Тем, кто не понимал, в чем дело, стали объяснять прямо: «Наши люди пера и национальных мыслей не задавались, как казалось, целым рядом вопросов о том, кто такие эти Якиры, Амальрики, Синявские, Галичи да Белинковы?»
К этим именам добавят имена Солженицына, Максимова и других, недавно прибывших, назвав их «примазавшимися сомнительными христианами». Слегка перепутав поколения отцов и детей, спросят: «Почему их дух восстал против той самой тирании, которую воздвигали и организовали в деталях их родичи и они с ними вместе?» От риторики спустятся поближе к земле: «Откуда деньги у этой подсоветской голытьбы?»
И сами объяснят: «Ответ на этот вопрос нужно искать, конечно, у истоков мировой иудейской солидарности. Зазвонил свой аларм „Новый колокол“. И вот на сцене новый рупор мирового мнения журнал „Континент“».
Мутный поток вылился на третью волну и потек на нашу общую родину: «Демократическое движение, поставляющее „Континенту“ сотрудников, пытается присвоить себе монополию на всякую свободную мысль в Советском Союзе»[229].
Трудно, должно быть, глядя из современной России, представить себе глубину пропасти, которая существовала в шестидесятые-семидесятые годы между двумя русскими культурами, разорванными острыми складками «железного занавеса».
«Там, в Советском Союзе, я был „агентом империализма“, здесь, в эмиграции, я — „агент Москвы“. Между тем я не менял позиции, а говорил одно и то же… И те же улики, — это говорит о себе не Аркадий Белинков, а Андрей Синявский. — Конечно, не посадят в лагерь.

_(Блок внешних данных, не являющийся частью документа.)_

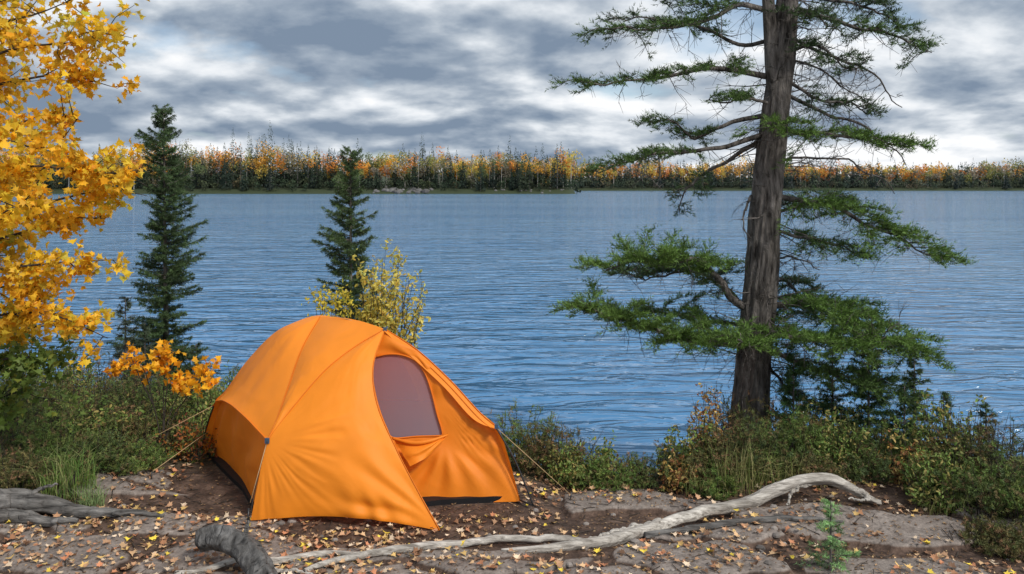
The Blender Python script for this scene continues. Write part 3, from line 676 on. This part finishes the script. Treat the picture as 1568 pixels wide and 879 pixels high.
win=[(574,546),(596,542),(618,544),(637,553),(651,572),(661,600),(669,632),(678,664),(672,667),(640,668),(602,670),(592,655),(582,630),(574,600),(570,570)]
th,ri=polar(win,144)
def lin(p,n=40):
    out=[]
    for a,b_ in zip(p,p[1:]+[p[0]]):
        for t in np.linspace(0,1,n,endpoint=False): out.append((a[0]*(1-t)+b_[0]*t,a[1]*(1-t)+b_[1]*t))
    return out
outer=[(590,506),(640,538),(690,584),(735,633),(761,656),(779,705),(796,768),(720,770),(655,773),(600,776),(570,740),(552,680),(545,620),(552,560),(570,520)]
_,ro=polar(lin(outer),144)
rings=30; mb=MB(); V=[]
for k in range(rings):
    t=k/(rings-1); r=ri*(1-t)+ro*t; px=cx+r*np.cos(th); py=cy+r*np.sin(th)
    a=np.arctan2(py-668,px-682); rr=np.hypot(py-668,px-682)/80
    dy=.013*np.sin(a*15+2*np.sin(rr*2)+4*fbm(rr,a,2,6))*np.sin(np.pi*np.clip(t,0,1))**.7*sst(.2,.7,rr)*(py>640)+.009*np.sin(th*9+2*np.sin(t*3))*np.sin(np.pi*t)
    V.append(np.stack([px,py,wallY(py)+dy-.015*np.sin(np.pi*t)],1))
V=np.vstack(V); V3=np.array([W(*a) for a in V])
i=np.arange(rings-1)[:,None]*144; j=np.arange(144)[None,:]; j2=(j+1)%144
q=np.stack([i+j,i+j2,i+144+j2,i+144+j],-1).reshape(-1,4); mb.add(V3,np.concatenate([q[:,[0,1,2]],q[:,[0,2,3]]])); mb.build('door_wall',M_fly2,True,tent)
wr=V3[:144]; mb=MB(); c3=wr.mean(0); mb.add(np.vstack([wr+[0,.012,0],c3+[0,.012,0]]),np.stack([np.arange(144),(np.arange(144)+1)%144,np.full(144,144)],1)); mb.build('mesh_window',M_mesh,True,tent)
mb=MB(); ring=np.vstack([wr,wr[:1]])+[0,-.004,0]; tube(mb,ring,.0055,6); 
for c in (K1u,S2,K1r,DOOR): tube(mb,catmull(c,60)+[0,-.003,.003],.0032,5)
tube(mb,catmull(K1r,60)+[-.02,-.018,-.015],.003,5)
tube(mb,brow+[-.003,-.002,0],.004,5)
mb.build('seams',M_seam,True,tent)
bi=[p_+np.array([-.045,-.03,-.03]) for p_ in K1r]; bi[0]=P_+[0,-.03,-.01]; bi[-1]=K1r[-1]+[-.01,-.015,-.005]
loft('door_brow',K1r,bi,M_fly,60,8,None)
fl1=[W(602,671,5.12),W(630,677,5.07),W(655,675,5.07),W(684,666,5.12)]; fl2=[W(628,714,4.98),W(640,708,4.98),W(656,698,5.02),W(684,669,5.10)]
loft('door_flap',fl1,fl2,M_fly,50,30,lambda U,V,P,n:np.stack([0*U,-.03*np.sin(np.pi*U)*np.sin(np.pi*V)-.008*np.sin(U*12+V*5)*np.sin(np.pi*U),0*U],-1))
mb=MB(); tube(mb,catmull([W(600,671,5.10),W(630,678,5.05),W(655,676,5.05),W(686,666,5.11)],20),[.008,.014,.013,.006],8,(1,1,1),.2); mb.build('rolled_flap',M_fly2,True,tent)
fp=np.array([[-1.55,4.84],[-.9,4.86],[-.45,5.03],[.05,5.10],[-.66,6.27],[-2.30,5.98],[-2.05,5.62],[-1.78,5.25]])
a=np.concatenate([np.c_[fp,np.full(8,-.03)],np.c_[fp*1.0,np.full(8,.032)],[[ -1.1,5.5,.032]]]); f=[]
for j in range(8):
    k=(j+1)%8; f+=[[j,k,8+k],[j,8+k,8+j],[8+j,8+k,16]]
mb=MB(); mb.add(a,f); mb.build('groundsheet',M_black,False,tent)
mb=MB()
tube(mb,catmull([W(758,652,5.09),W(786,700,5.05),W(804,742,5.02),W(817,775,5.0)],20),.0055,8)
tube(mb,catmull([W(327,622,5.84),W(316,655,5.9),W(309,690,5.93)],12),.0055,8)
tube(mb,catmull([W(409,676,4.84),W(393,738,4.77),W(381,800,4.70)],12),.003,8)
tube(mb,[W(381,778,4.72),W(379,806,4.70)],.006,8); tube(mb,[W(674,812,4.63),W(678,828,4.6)],.004,8); tube(mb,[W(640,828,4.6),W(678,826,4.6)],.003,6)
tube(mb,[W(797,766,5.07),W(816,774,5.0)],.006,6)
def stake(p):
    tube(mb,[p+[0,0,-.05],p+[.012,0,.05]],.0045,6); tube(mb,[p+[.012,0,.05],p+[.03,0,.045]],.004,6)
g1=gp(872,5.2); g2=gp(178,5.75); g3=gp(230,5.35)
for g_ in (g1,g2,g3): stake(g_)
mb.build('poles_and_stakes',M_pole,True,tent)
mb=MB()
for a,b_ in [(W(760,655,5.10),g1+[0,0,.04]),(W(325,622,5.84),g2+[0,0,.04]),(W(320,660,5.86),g3+[0,0,.04]),(W(409,676,4.84),W(383,770,4.72)),(P_,W(505,482,5.6))]:
    tube(mb,[a,b_],.0022,5)
mb.build('guy_lines',M_cord,True,tent)
mb=MB()
for p_,s in ((Bk,.8),(W(760,652,5.09),.7),(P_,.7)):
    w=.016*s; b0=np.array([[x,y,z] for x in(-w,w) for y in(-.006,.006) for z in(-.02*s,.02*s)])+p_+[0,-.012,0]
    mb.add(b0,[[0,1,3],[0,3,2],[4,6,7],[4,7,5],[0,4,5],[0,5,1],[2,3,7],[2,7,6],[0,2,6],[0,6,4],[1,5,7],[1,7,3]])
mb.build('buckles',M_buckle,False,tent)

# ---------------------------------------------------------------- driftwood & logs
def log(name,parts,mat,sides=28,rough=.12,wob=.04):
    mb=MB()
    for k,(pts,r) in enumerate(parts):
        P=catmull([W(*a) for a in pts],90); rr=np.interp(np.linspace(0,1,90),np.linspace(0,1,len(r)),r)
        P=P+np.stack([fbm(np.arange(90)*.13,np.full(90,k*7.3+c),4,k) for c in range(3)],1)*wob
        g=gz(P[:,0],P[:,1]); g=np.convolve(np.pad(g,8,'edge'),np.ones(17)/17,'valid')
        P[:,2]=np.maximum(P[:,2],g+rr*.75+.004)
        if rr[0]>.03: rr=rr*np.concatenate([[.6,.85,.96],np.ones(87)])
        tube(mb,P,rr,sides,(1,1,1),rough,k+3,.35,3.,3.)
    return mb.build(name,mat,True)
log('driftwood_branch',[([(1352,772,5.0),(1305,748,5.02),(1250,733,5.05),(1195,748,5.0),(1140,768,4.95),(1070,782,4.85),(990,812,4.62),(930,830,4.5),(850,842,4.4),(768,848,4.37)],[.016,.032,.040,.040,.034,.033,.036,.032,.024,.010]),
 ([(1300,745,5.02),(1330,762,4.98),(1300,765,4.96)],[.02,.01,.004]),
 ([(1240,738,5.04),(1215,752,4.98),(1205,775,4.93)],[.02,.012,.005]),
 ([(1010,800,4.66),(960,812,4.6),(900,828,4.5)],[.02,.018,.006])],M_drift,28,.16,.045)
log('driftwood_stick',[([(470,890,4.1),(520,868,4.22),(590,852,4.32),(660,840,4.40),(740,827,4.47),(830,823,4.5),(920,828,4.5)],[.014,.02,.022,.02,.018,.017,.012]),
 ([(270,882,4.08),(350,868,4.17),(430,859,4.24),(510,846,4.32),(560,850,4.30),(600,852,4.30)],[.010,.015,.018,.018,.014,.008]),
 ([(380,866,4.2),(430,873,4.14),(480,884,4.08)],[.008,.012,.008])],M_drift,12)
log('stick_on_rocks',[([(990,822,4.56),(1090,812,4.62),(1200,800,4.7),(1290,802,4.7)],[.022,.02,.018,.006])],M_oldlog,12)
log('fallen_log',[([(-60,775,4.75),(20,768,4.85),(80,775,4.85),(140,790,4.8),(200,800,4.76),(252,804,4.74)],[.075,.068,.055,.036,.022,.010]),
 ([(60,770,4.9),(110,780,4.85),(150,780,4.85),(180,792,4.8)],[.035,.024,.016,.008]),([(-40,800,4.65),(40,800,4.68),(120,808,4.66)],[.04,.034,.015]),
 ([(20,785,4.8),(50,755,4.85),(90,742,4.9)],[.022,.014,.006])],M_oldlog)
log('dark_log',[([(-60,745,5.1),(0,742,5.15),(45,748,5.15)],[.065,.06,.035]),([(90,765,5.0),(110,740,5.05),(118,722,5.1)],[.02,.016,.01])],M_dark)
log('log_stub',[([(303,828,4.14),(335,824,4.15),(368,836,4.10),(392,868,3.98),(412,915,3.85)],[.056,.064,.064,.062,.066]),
 ([(370,835,4.1),(377,812,4.1),(381,798,4.1)],[.02,.012,.006])],M_stub,40,.10,.02)

# ---------------------------------------------------------------- leaf litter, twigs, pebbles
mb=MB(); n=7000
Yl=4.0+1.9*R(n); Xl=(R(n)*2-1)*.72*Yl
dn=fbm(Xl*1.8,Yl*1.8,3,88); keep=(dn*2.0+.42)>R(n)*.95; Xl=Xl[keep];Yl=Yl[keep]
P=np.stack([Xl,Yl,gz(Xl,Yl)+.012],1)
inside=(np.abs((Xl+1.1)-(-.3)*(Yl-5.4))<1.05)&(Yl>4.85)
P=P[~inside]
C=pick([[.64,.43,.16],[.58,.38,.21],[.48,.28,.16],[.80,.60,.08],[.34,.17,.09],[.68,.53,.38],[.52,.23,.12],[.18,.10,.06]],[3,4,4,1.2,4,3,2,4],len(P))
leaves(mb,P,.039,C,MAPLE,.78)
n=7000; Y2=4+1.9*R(n); X2=(R(n)*2-1)*.72*Y2
leaves(mb,np.stack([X2,Y2,gz(X2,Y2)+.006],1),.018,pick([[.2,.12,.06],[.35,.22,.12],[.12,.07,.04],[.5,.36,.2]],[4,3,4,1],n),OVAL,.85)
mb.build('fallen_leaves',M_litter)
mb=MB()
for k in range(170):
    y=4+1.6*R(); x=rng.uniform(-.7,.7)*y; s=rng.uniform(.006,.028)
    if abs(x+1.1)<1.1 and y>4.8: continue
    a=np.linspace(0,6.283,8)[:-1]; z0=float(gz(x,y)); rings=[]
    for rr,hh in [(1.2,-.3),(1.1,.35),(.6,.7)]:
        rings.append(np.stack([x+s*rr*np.cos(a)*(.8+.4*R(7)),y+s*rr*np.sin(a)*(.7+.4*R(7)),z0+s*hh*(.7+.4*R(7))],1))
    v=np.vstack(rings+[[[x,y,z0+s*.75]]]); f=[]
    for l in range(2):
        for j in range(7):
            j2=(j+1)%7; f+= [[l*7+j,l*7+j2,l*7+7+j2],[l*7+j,l*7+7+j2,l*7+7+j]]
    for j in range(7): f.append([14+j,14+(j+1)%7,21])
    g=rng.uniform(.14,.32); mb.add(v,f,(g,g*.88,g*.8))
mb.build('pebbles',M_litter)
mb=MB()
for k in range(600):
    y=rng.uniform(4,5.7); x=rng.uniform(-.7,.7)*y; a=R()*6.283; l=rng.uniform(.03,.16)
    xs_=x+np.array([-.5,0,.5])*l*math.cos(a); ys_=y+np.array([-.5,0,.5])*l*math.sin(a)
    tube(mb,np.stack([xs_,ys_,gz(xs_,ys_)+.006],1)+rng.normal(size=(3,3))*.003,rng.uniform(.001,.003),4)
mb.build('ground_twigs',M_twig)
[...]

Но ведь лагерь — это не самое страшное. Там даже хорошо по сравнению с эмиграцией, где скажут, что ты ни в каком лагере не сидел, а послан „по заданию“…»[230]
А вот и запись Белинкова, обнаруженная мной в его архиве:
«Н. Ульянов всех нас — новейших эмигрантов, равно как и борцов с советским режимом, живущих в СССР, — скопом и хором считает не заслуживающими доверия и выпущенными для того, чтобы разрушить цитадель борьбы с коммунизмом за рубежом. В доказательство приводится история деревянной лошади, которую спартанцы оставили на берегу под стенами Трои, перед уходом (обманным) начинив своими отборными солдатами. Лошадь внесли в город и т. д.